Set problem: Your copy of the material must match it exactly, except that pictures are dropped.

Data block:
'''

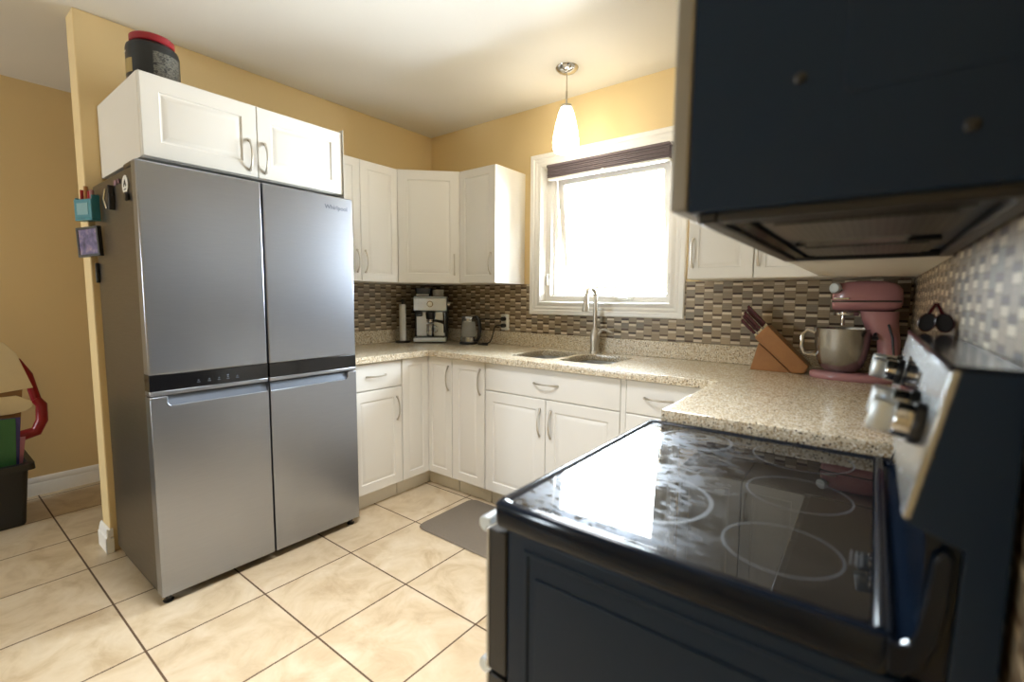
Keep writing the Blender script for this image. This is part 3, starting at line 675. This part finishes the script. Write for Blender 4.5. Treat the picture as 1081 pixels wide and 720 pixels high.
# ------------------------------------------------------------------ microwave over the range
mw = thing('microwave', 'black over-the-range microwave with stainless front hanging above the cooktop', 'microwave', (2.86, -1.663, 1.366))
MY0, MY1, MZ0, MZ1, MX = RY0+.002, RY1+.002, 1.366, 1.80, 2.688
MB().box(MX, MY0, MZ0, XW-.009, MY1, MZ1).build('case', 'enamel_side', mw, bevel=.003)
fd = MB().box(2.664, MY0-.001, MZ0+.004, MX-.0005, MY1, MZ1-.001).build('door', 'satindoor', mw, bevel=.004)
MB().box(2.6615, MY0+.08, MZ0+.07, 2.6638, MY1-.22, MZ1-.06).build('door_window', 'ceramic', fd, bevel=.001)
MB().tube([(2.6638, MY1-.19, MZ0+.05), (2.64, MY1-.19, MZ0+.07), (2.64, MY1-.19, MZ1-.08), (2.6638, MY1-.19, MZ1-.06)], .009, 10).build('door_handle', 'steel', fd)
# side panel: raised access plate and two dimples
MB().prism([(2.850, 1.80-.004), (2.850, 1.485), (2.857, 1.477), (2.955, 1.478), (3.0, 1.478), (3.0, 1.80-.004)], lambda a, b_, t_: (a, t_, b_), MY0-.0015, MY0+.001).build('side_plate', 'enamel_side', mw, bevel=.001)
for x, z in ((2.808, 1.505), (2.955, 1.423), (3.003, 1.385)):
    MB().lathe([(.0, 0), (.004, .0), (.0065, .0015), (.0065, .004)], (x, MY0-.0035, z), 'y', 16, cap0=False).build('screw', 'black', mw)
# underside: lip frame, two grease filters, lamp lens and a vent row
m = MB().box(2.700, MY0+.004, 1.352, 2.724, MY1-.004, 1.366); m.box(2.724, MY0+.004, 1.352, XW-.012, MY0+.022, 1.366); m.box(2.724, MY1-.022, 1.352, XW-.012, MY1-.004, 1.366); m.box(2.995, MY0+.022, 1.352, XW-.012, MY1-.022, 1.366)
m.build('bottom_lip', 'black', mw, bevel=.003)
t = NT('perforated_filter'); X = t.xyz(t.pos())
dx = t.math('FRACT', t.math('MULTIPLY', X[0], 110.)); dy = t.math('FRACT', t.math('MULTIPLY', X[1], 110.))
hole = t.math('MULTIPLY', t.math('GREATER_THAN', dx, .4), t.math('GREATER_THAN', dy, .4))
MT['filter'] = t.set(col=t.mix(hole, (*S(92, 92, 88), 1), (.01, .01, .01, 1)), metal=t.math('SUBTRACT', 1., hole), rough=.35)
for y0, y1 in ((MY0+.08, -1.72), (-1.60, MY1-.08)):
    f_ = MB().box(2.76, y0, 1.358, 2.975, y1, 1.366).build('filter_frame', 'black', mw, bevel=.002)
    MB().box(2.775, y0+.015, 1.3555, 2.96, y1-.015, 1.3585).build('grease_filter', 'filter', f_, smooth=False)
MB().box(2.78, -1.705, 1.356, 2.93, -1.615, 1.366).build('lamp_lens', 'kglass', mw, bevel=.002)
m = MB()
for k in range(22): m.box(2.733, MY0+.06+k*.03, 1.356, 2.752, MY0+.078+k*.03, 1.366)
m.build('vent_slats', 'enamel', mw)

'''

Output below:
Keep writing the Blender script for this image. This is part 3, starting at line 675. This part finishes the script. Write for Blender 4.5. Treat the picture as 1081 pixels wide and 720 pixels high.
# ------------------------------------------------------------------ microwave over the range
mw = thing('microwave', 'black over-the-range microwave with stainless front hanging above the cooktop', 'microwave', (2.86, -1.663, 1.366))
MY0, MY1, MZ0, MZ1, MX = RY0+.002, RY1+.002, 1.366, 1.80, 2.688
MB().box(MX, MY0, MZ0, XW-.009, MY1, MZ1).build('case', 'enamel_side', mw, bevel=.003)
fd = MB().box(2.664, MY0-.001, MZ0+.004, MX-.0005, MY1, MZ1-.001).build('door', 'satindoor', mw, bevel=.004)
MB().box(2.6615, MY0+.08, MZ0+.07, 2.6638, MY1-.22, MZ1-.06).build('door_window', 'ceramic', fd, bevel=.001)
MB().tube([(2.6638, MY1-.19, MZ0+.05), (2.64, MY1-.19, MZ0+.07), (2.64, MY1-.19, MZ1-.08), (2.6638, MY1-.19, MZ1-.06)], .009, 10).build('door_handle', 'steel', fd)
# side panel: raised access plate and two dimples
MB().prism([(2.850, 1.80-.004), (2.850, 1.485), (2.857, 1.477), (2.955, 1.478), (3.0, 1.478), (3.0, 1.80-.004)], lambda a, b_, t_: (a, t_, b_), MY0-.0015, MY0+.001).build('side_plate', 'enamel_side', mw, bevel=.001)
for x, z in ((2.808, 1.505), (2.955, 1.423), (3.003, 1.385)):
    MB().lathe([(.0, 0), (.004, .0), (.0065, .0015), (.0065, .004)], (x, MY0-.0035, z), 'y', 16, cap0=False).build('screw', 'black', mw)
# underside: lip frame, two grease filters, lamp lens and a vent row
m = MB().box(2.700, MY0+.004, 1.352, 2.724, MY1-.004, 1.366); m.box(2.724, MY0+.004, 1.352, XW-.012, MY0+.022, 1.366); m.box(2.724, MY1-.022, 1.352, XW-.012, MY1-.004, 1.366); m.box(2.995, MY0+.022, 1.352, XW-.012, MY1-.022, 1.366)
m.build('bottom_lip', 'black', mw, bevel=.003)
t = NT('perforated_filter'); X = t.xyz(t.pos())
dx = t.math('FRACT', t.math('MULTIPLY', X[0], 110.)); dy = t.math('FRACT', t.math('MULTIPLY', X[1], 110.))
hole = t.math('MULTIPLY', t.math('GREATER_THAN', dx, .4), t.math('GREATER_THAN', dy, .4))
MT['filter'] = t.set(col=t.mix(hole, (*S(92, 92, 88), 1), (.01, .01, .01, 1)), metal=t.math('SUBTRACT', 1., hole), rough=.35)
for y0, y1 in ((MY0+.08, -1.72), (-1.60, MY1-.08)):
    f_ = MB().box(2.76, y0, 1.358, 2.975, y1, 1.366).build('filter_frame', 'black', mw, bevel=.002)
    MB().box(2.775, y0+.015, 1.3555, 2.96, y1-.015, 1.3585).build('grease_filter', 'filter', f_, smooth=False)
MB().box(2.78, -1.705, 1.356, 2.93, -1.615, 1.366).build('lamp_lens', 'kglass', mw, bevel=.002)
m = MB()
for k in range(22): m.box(2.733, MY0+.06+k*.03, 1.356, 2.752, MY0+.078+k*.03, 1.366)
m.build('vent_slats', 'enamel', mw)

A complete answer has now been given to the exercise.